| Exercise brief |
Extract every line that contains the string "Write".

----- Records shown -----

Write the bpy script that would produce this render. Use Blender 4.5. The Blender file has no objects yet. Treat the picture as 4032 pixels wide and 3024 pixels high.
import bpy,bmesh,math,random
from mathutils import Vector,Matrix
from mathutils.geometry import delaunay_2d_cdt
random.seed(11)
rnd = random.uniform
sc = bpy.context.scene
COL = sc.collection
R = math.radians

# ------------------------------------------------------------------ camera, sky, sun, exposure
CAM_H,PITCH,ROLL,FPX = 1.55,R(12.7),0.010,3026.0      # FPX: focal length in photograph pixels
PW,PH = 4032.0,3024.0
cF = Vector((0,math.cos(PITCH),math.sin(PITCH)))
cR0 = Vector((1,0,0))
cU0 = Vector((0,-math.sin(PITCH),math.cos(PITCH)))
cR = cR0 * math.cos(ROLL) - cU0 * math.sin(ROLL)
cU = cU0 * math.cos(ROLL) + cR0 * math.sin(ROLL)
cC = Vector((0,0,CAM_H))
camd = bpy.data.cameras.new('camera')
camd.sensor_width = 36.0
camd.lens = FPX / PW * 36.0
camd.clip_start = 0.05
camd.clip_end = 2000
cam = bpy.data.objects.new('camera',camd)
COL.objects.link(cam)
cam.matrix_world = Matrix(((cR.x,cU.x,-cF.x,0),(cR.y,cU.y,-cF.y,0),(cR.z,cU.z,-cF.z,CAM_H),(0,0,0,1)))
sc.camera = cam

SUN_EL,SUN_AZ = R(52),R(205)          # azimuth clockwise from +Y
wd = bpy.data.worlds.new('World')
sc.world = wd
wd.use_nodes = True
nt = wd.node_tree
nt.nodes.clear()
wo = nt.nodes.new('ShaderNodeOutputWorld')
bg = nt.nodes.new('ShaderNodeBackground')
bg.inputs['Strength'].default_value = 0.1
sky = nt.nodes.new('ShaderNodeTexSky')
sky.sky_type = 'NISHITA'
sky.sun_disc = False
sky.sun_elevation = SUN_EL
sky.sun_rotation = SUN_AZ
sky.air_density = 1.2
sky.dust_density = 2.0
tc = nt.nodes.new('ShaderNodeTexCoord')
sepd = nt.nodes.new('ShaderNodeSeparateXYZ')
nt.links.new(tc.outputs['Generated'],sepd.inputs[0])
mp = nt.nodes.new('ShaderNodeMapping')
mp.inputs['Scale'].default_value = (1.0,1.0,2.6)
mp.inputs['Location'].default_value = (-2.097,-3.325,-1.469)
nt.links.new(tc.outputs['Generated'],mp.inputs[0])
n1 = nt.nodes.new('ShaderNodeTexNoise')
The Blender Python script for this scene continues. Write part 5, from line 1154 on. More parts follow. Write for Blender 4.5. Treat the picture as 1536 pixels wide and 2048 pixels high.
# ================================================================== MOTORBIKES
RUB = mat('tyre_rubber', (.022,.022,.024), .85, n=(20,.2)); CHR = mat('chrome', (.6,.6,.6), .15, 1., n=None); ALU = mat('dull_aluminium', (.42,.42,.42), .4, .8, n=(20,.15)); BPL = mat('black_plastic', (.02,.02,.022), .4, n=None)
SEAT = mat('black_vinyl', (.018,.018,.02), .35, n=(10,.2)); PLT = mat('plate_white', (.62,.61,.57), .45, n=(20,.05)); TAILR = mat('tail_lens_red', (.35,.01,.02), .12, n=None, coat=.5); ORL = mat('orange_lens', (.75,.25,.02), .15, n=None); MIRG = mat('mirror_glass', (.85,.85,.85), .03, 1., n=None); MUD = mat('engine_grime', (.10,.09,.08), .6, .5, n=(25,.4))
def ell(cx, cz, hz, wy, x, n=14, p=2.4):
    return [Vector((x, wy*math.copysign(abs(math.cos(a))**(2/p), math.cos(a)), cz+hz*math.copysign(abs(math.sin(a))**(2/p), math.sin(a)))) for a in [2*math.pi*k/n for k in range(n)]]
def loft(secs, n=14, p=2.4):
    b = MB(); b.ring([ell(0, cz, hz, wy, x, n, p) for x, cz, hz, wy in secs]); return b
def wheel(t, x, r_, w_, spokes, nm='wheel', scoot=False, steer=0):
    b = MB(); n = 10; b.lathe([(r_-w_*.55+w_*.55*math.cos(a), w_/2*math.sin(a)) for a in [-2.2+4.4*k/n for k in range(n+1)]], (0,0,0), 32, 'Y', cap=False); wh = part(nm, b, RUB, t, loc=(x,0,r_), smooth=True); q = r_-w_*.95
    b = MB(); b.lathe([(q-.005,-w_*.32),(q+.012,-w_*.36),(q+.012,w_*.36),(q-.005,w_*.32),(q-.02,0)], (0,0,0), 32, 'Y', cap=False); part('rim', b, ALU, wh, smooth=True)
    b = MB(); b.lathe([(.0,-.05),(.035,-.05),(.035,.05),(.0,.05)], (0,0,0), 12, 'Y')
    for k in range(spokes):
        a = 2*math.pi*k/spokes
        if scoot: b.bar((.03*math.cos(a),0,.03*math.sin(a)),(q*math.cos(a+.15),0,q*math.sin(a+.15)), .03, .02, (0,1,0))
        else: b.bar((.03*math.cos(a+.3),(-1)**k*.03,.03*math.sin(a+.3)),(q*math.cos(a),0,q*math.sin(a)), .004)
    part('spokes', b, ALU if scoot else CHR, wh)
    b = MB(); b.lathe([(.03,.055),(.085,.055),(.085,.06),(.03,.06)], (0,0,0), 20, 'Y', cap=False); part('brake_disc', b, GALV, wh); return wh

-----

| Written answer |
Write the bpy script that would produce this render. Use Blender 4.5. The Blender file has no objects yet. Treat the picture as 4032 pixels wide and 3024 pixels high.
The Blender Python script for this scene continues. Write part 5, from line 1154 on. More parts follow. Write for Blender 4.5. Treat the picture as 1536 pixels wide and 2048 pixels high.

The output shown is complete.